Let $g(t, \mathbf{x}) = t^nf(\mathbf{x})$. Find $\nabla g(t, \mathbf{x})$

Question

I'm given that $f: \mathbb{R}^d \rightarrow \mathbb{R}$ is differentiable everywhere. I'm mainly confused by the notation here, I think. I'm not really sure how to take a gradient for a function defined from $\mathbb{R}^{d+1} \rightarrow \mathbb{R}$. I understand how take the gradient if $g$ were to equal $g(\mathbf{x}) = g(x_1, \ldots, x_n)$. But I don't really know how to start with this problem, because I'm not sure what the gradient should look like.
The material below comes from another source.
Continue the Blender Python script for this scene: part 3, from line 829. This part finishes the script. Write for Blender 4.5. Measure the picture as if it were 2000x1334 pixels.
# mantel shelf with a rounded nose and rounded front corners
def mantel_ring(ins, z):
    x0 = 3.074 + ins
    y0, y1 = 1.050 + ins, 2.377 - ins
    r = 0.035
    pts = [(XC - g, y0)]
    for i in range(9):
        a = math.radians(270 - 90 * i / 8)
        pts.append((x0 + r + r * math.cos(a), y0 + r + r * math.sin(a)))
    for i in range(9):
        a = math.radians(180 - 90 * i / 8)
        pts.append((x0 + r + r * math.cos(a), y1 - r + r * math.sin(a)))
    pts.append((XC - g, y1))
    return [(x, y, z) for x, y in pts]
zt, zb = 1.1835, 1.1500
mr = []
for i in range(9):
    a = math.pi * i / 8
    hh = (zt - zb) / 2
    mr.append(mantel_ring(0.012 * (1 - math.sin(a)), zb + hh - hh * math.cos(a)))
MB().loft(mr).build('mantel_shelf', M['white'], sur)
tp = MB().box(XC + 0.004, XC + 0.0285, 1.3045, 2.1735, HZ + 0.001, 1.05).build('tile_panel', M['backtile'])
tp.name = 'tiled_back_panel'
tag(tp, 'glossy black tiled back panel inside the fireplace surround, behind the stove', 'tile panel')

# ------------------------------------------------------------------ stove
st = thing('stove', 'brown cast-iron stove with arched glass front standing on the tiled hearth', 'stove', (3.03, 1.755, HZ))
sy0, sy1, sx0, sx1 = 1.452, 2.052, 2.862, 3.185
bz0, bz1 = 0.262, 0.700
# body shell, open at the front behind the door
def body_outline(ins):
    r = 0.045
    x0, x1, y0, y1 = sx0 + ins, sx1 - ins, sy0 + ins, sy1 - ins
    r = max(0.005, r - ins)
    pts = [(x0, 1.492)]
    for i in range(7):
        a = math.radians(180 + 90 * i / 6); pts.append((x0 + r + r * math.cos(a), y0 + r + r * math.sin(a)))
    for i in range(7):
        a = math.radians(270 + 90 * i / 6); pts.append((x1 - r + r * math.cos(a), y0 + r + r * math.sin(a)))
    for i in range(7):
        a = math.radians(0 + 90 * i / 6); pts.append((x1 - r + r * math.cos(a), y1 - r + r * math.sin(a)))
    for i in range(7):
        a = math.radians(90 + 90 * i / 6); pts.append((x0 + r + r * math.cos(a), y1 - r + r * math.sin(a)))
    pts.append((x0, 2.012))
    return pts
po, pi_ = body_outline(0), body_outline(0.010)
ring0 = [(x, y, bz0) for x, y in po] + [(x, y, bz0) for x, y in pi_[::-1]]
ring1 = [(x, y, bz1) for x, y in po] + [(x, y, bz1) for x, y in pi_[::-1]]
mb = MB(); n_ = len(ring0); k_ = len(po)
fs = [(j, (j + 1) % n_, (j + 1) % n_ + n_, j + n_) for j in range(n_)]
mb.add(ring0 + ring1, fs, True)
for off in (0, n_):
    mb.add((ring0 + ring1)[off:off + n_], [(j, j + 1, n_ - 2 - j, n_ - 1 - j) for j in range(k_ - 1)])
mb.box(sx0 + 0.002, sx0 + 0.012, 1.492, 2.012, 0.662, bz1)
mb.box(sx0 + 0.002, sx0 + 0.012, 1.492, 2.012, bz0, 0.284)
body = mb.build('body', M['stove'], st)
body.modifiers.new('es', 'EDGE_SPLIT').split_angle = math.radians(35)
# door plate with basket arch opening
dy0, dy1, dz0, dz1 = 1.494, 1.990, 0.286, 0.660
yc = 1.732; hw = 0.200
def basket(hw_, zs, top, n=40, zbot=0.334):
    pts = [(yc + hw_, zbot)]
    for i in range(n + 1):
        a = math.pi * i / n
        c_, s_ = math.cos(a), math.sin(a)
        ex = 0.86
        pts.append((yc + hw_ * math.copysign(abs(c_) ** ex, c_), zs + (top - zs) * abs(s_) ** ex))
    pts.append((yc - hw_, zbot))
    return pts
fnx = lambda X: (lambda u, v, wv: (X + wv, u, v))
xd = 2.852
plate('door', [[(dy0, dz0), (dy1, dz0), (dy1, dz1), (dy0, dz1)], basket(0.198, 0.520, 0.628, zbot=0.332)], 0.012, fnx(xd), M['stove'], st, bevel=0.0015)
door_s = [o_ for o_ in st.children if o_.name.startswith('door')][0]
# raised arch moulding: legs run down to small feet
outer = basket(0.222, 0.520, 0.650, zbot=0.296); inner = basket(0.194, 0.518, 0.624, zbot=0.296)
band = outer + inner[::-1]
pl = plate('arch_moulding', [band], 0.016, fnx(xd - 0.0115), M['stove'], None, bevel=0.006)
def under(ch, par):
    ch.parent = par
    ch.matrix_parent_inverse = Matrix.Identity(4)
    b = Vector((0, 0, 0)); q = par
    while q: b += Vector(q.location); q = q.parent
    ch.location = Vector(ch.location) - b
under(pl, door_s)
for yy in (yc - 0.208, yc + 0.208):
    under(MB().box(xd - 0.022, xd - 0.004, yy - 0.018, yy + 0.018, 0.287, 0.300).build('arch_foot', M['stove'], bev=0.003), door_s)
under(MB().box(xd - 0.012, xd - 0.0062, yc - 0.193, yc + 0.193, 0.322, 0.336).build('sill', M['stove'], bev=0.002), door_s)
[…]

Can someone give me some insight into how to take this gradient?

Answer 1

It's the same formula as usual, except that instead of your variables being named $x^1, \ldots, x^{d + 1}$, they are named $t, x^1, \ldots, x^d$: $$\nabla g(t, {\bf x}) = \left(\frac{\partial g}{\partial t}, \frac{\partial g}{\partial x^1}, \ldots, \frac{\partial g}{\partial x^n} \right) .$$

NB there is a general Leibniz (product) rule for gradients, though it doesn't save you much trouble in cases like this, i.e., of products of functions of different variables: $\nabla(fg) = g \nabla f + f \nabla g$.